24.4.12

On the one hand, I think Ross Douthat's argument here is pretty offensive, in its suggestion that secular morality is always and only reducible to Christian morality. On the other, Julian Sanchez here attempts to make the argument that moral reasoning never relies on religious thinking, or if it does so, it can only complicate things unnecessarily. It seems obvious to me that both positions are wrong: Christian moral philosophy does well to note the intellectual debts it owes to non-Christian traditions, and also that liberalism is not itself a debased form of Christian belief; the secular position does well to recognize that however optional the God thesis may seem to be now, it was (and is) frequently not perceived to be as such, and this may be something other than a millennia-long intellectual mistake.

Douthat:
Indeed, it’s completely obvious that absent the Christian faith, there would be no liberalism at all. No ideal of universal human rights without Jesus’ radical upending of social hierarchies (including his death alongside common criminals on the cross). No separation of church and state without the gospels’ “render unto Caesar” and St. Augustine’s two cities. No liberal confidence about the march of historical progress without the Judeo-Christian interpretation of history as an unfolding story rather than an endlessly repeating wheel.
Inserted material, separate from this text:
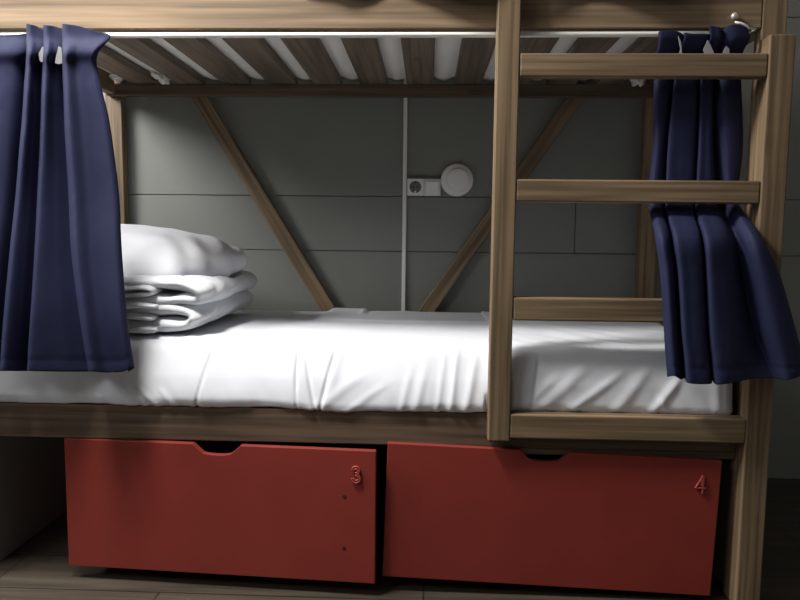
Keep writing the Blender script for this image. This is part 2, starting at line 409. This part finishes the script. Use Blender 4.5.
layer([(-2.05, .606), (-1.75, .604), (-1.60, .605), (-1.525, .611), (-1.498, .631), (-1.52, .650), (-1.60, .655), (-1.8, .653), (-2.05, .652)], .0215, .095, .73, 1)
layer([(-2.05, .732), (-1.75, .731), (-1.63, .730), (-1.54, .724), (-1.490, .704), (-1.500, .685), (-1.57, .678), (-1.66, .679), (-1.80, .677), (-2.05, .676)], .0200, .100, .75, 2)
layer([(-2.05, .714), (-1.8, .708), (-1.70, .711), (-1.640, .716), (-1.612, .708), (-1.635, .699), (-1.72, .694), (-1.85, .690), (-2.05, .686)], .0085, .075, .5, 3)
layer([(-2.05, .640), (-1.8, .630), (-1.69, .634), (-1.61, .629)], .0085, .080, .5, 4)
layer([(-2.05, .668), (-1.85, .664), (-1.72, .668), (-1.60, .664)], .0075, .078, .5, 6)
layer([(-2.05, .594), (-1.82, .596), (-1.70, .594), (-1.60, .598)], .0120, .082, .5, 5)
du.normal_update()
for v in du.verts:
    c = v.co; n = v.normal
    c.z += .008 * noise.noise(Vector((c.x * 5, c.y * 3, 7))) * sstep(.58, .62, c.z); d = .004 * noise.noise(c * 6) + .0022 * noise.noise(Vector((c.x * 25, c.y * 14, c.z * 30)))
    right = sstep(-1.64, -1.50, c.x)
    d += right * .0035 * math.sin((c.x * .6 - c.y * .35 + c.z * 1.1) * 130 + 3 * noise.noise(c * 9)) * sstep(.58, .62, c.z) * sstep(.6, .2, c.y)
    fr = sstep(.17, .10, c.y) * sstep(-1.56, -1.66, c.x)
    d += fr * .0022 * (1 - abs(noise.noise(Vector((c.x * 9, 2, c.z * 38 - c.x * 9)))) * 3)
    v.co = c + n * d
    if v.co.z > .60:
        for ox, oy in ((0, 0), (.018, 0), (-.018, 0), (0, .018), (0, -.018)):
            hit = PB.ray_cast(Vector((v.co.x + ox, v.co.y + oy, .5)), Vector((0, 0, 1)))
            if hit[0] is not None: v.co.z = min(v.co.z, hit[0].z - .010)
for v in du.verts: v.co.z = max(v.co.z, .5815 + .001 * noise.noise(v.co * 5))
dv = obj('duvet', du, M_DUVET, smooth=True); tag(dv, 'white folded duvet stacked on the lower mattress beneath the pillow', 'duvet')
obj_p = obj('pillow', pl, M_PILLOW, smooth=True); tag(obj_p, 'plump white pillow lying on the folded duvet', 'pillow')

# ------------------------------------------------------------------ drawers
def digit(ch, cx, cz, s):
    P = {'3': [[(-.42, .30), (-.36, .44), (-.15, .54), (.1, .53), (.30, .42), (.35, .25), (.25, .09), (.02, .02), (.25, -.03), (.42, -.18), (.42, -.36), (.28, -.5), (.02, -.56), (-.25, -.52), (-.42, -.40), (-.48, -.26)],
               [(-.25, .28), (-.14, .37), (.05, .37), (.17, .26), (.08, .14), (-.10, .11)], [(-.1, -.08), (.12, -.10), (.25, -.22), (.2, -.36), (.0, -.41), (-.2, -.36), (-.30, -.24)]],
         '4': [[(.12, .56), (-.12, .22), (-.46, -.18), (-.46, -.22), (-.1, -.22), (.45, -.22)], [(.20, .50), (.20, .1), (.19, -.3), (.19, -.56)], [(.06, .36), (.05, -.1)]]}[ch]
    b = bmesh.new()
    for st in P:
        v = [Vector((cx + x * s * .62, -.004, cz + y * s)) for x, y in st]; n = len(v) * 5
        tube(b, [cr(v, i / n) for i in range(n + 1)], .0028, 8)
    return b
def drawer(loc, rot, w, h, label, ch, dig, notch, holes):
    t = thing('storage_drawer', loc, label, 'drawer', 'drawers under the bunk', rot)      # origin: top left corner of the front
    nx = w / 2 + notch
    top = [(0, 0), (nx - .067, 0)]
    for k in range(0, 9): u = k / 8; x = -.052 + .104 * u; top.append((nx + x, -.026 - .003 * math.sin(math.pi * u) + .012 * (2 * u - 1) ** 6))
    top += [(nx + .067, 0), (w, 0), (w, -h), (0, -h)]
    obj('front_panel', prism(bmesh.new(), top[::-1], 0, .018, .0022), M_RED, t)
    obj('side_panel', bx(.03, .045, .0185, .62, -h + .03, -.05, bev=.001), M_RED, t)
    obj('side_panel', bx(w - .045, w - .03, .0185, .62, -h + .03, -.05, bev=.001), M_RED, t)
    obj('back_panel', bx(.0455, w - .0455, .60, .615, -h + .03, -.05, bev=.001), M_RED, t)
    obj('bottom_panel', bx(.0455, w - .0455, .0185, .5995, -h + .03, -h + .04, bev=.001), M_RED, t)
    for x in (.10, w - .10):
        for y in (.09, .52):
            b = lathe_y(bmesh.new(), 0, 0, [(.0222, -.009), (.0245, -.006), (.0245, .006), (.0222, .009)], 20)
            b.transform(Matrix.Translation((x, y, -h + .0065)) @ Matrix.Rotation(math.pi / 2, 4, 'Z')); obj('caster', b, M_DARK, t, True)
    o = obj('number', digit(ch, dig[0], dig[1], dig[2]), M_REDGLOSS, t, True); o['label'] = 'raised number %s painted red like the front' % ch
    for x, z in holes: obj('screw_hole', lathe_y(bmesh.new(), x, z, [(.0055, .0), (.0055, -.0008), (.004, -.0012)], 16), M_HOLE, t)
    return t
a3 = math.atan2(-.05, .873)
drawer((-1.834, .0, .3015), (0, 0, a3), .874, .369, 'red storage drawer marked 3, under the left half of the bed', '3', (.822, -.065, .040), 0.0, ((.789, -.128), (.789, -.272)))
drawer((-.932, -.021, .3155), (0, math.radians(1.8), 0), .888, .376, 'red storage drawer marked 4, under the ladder end of the bed', '4', (.836, -.066, .044), -.022, ())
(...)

And what’s more, to me, contemporary liberals’ obsession with the supposed backwardness of Christian sexual ethics—an obsession that far outstrips sex’s actual role in the preaching and practice of Christian faith—reflects a subconscious liberal knowledge that Christianity is their theological mother, and they’re its half-rebellious child. You can see in it the child’s characteristic desire to finally overthrow the last bastion of parental authority, joined to a continued desire for the parent’s approval for their choices and beliefs.

It's not completely obvious to me: Douthat wants to reduce the entire history of ethics to Christian ethics, and conservative Catholic ethics, at that. But it seems to me just as easy to get liberalism out of, say, Judaism (see Walzer's Exodus and Revolution as a test case), or, as Peter Euben has argued, out of Greek drama. Not a straight path historically, but not entirely out of the question either. And this is to say nothing of the actual influence of Jewish, Islamic, Greek, and other modes of thought, without which quote-unquote 'Christian' ethics would not have some of their characteristic features (see, e.g., 'virtue ethics'). And, yet further, while some of the founding figures of liberalism were certainly Christians--Locke springs to mind--they were certainly not orthodox Christians, or at least not orthodox in the sense Douthat wants. And let's not even talk about, say, Spinoza. The idea that much of liberalism emerges out of Christianity seems to me to be correct; the claim that this means it is nothing but a weakened form of Christianity seems obviously wrong.

Sanchez:
Ross is certainly correct that we owe a debt to thinkers in the Christian tradition—who in turn owe one to pagan thinkers of ancient Greece and Rome—but it’s far less clear that the value of their contributions rests crucially on their theistic metaphysical trappings. Aquinas thought that moral law could be derived by human reason from reflection on natural facts. John Locke may have peppered his political philosophy with a generous dose of theology, but it’s not at all obvious that what was always most interesting and compelling in his arguments requires supernatural support. For that matter, Newton was famously quite devout, and thought the physical laws he described ordained by God. But it turns out that F=MA even after you reject that premise: Physical law (like moral law?) does not require a lawgiver. None of which is to deny there’s plenty of hard problems left for modern moral philosophers to solve, but they’re mostly problems that were obscured rather than seriously addressed by theology.

The Locke sentence seems to me to be an actual, no-fooling case of begging the question: by stipulating that it's only what is "most interesting and compelling in his arguments" that matters, and allowing this to be, one presumes, those matters of greatest intellectual interest to Sanchez, then it's obvious that this will not include any of his theological reflections because they are assumed at the beginning to be additions that obscure, rather than 'seriously address,' moral questions. Walzer, to bring him up again, has a sentence near the beginning of "The Problem of Dirty Hands" in which he says "if popular attitudes are resistant to utilitarianism (and they are), there might be something to learn from that and not simply something to explain about it." It seems to me the same applies here: if the greatest minds in moral philosophy for a thousand years or more think that theological matters have some bearing on moral matters, there may be something to learn from that other than claiming that they obviously have not understood the point of the Euthyphro.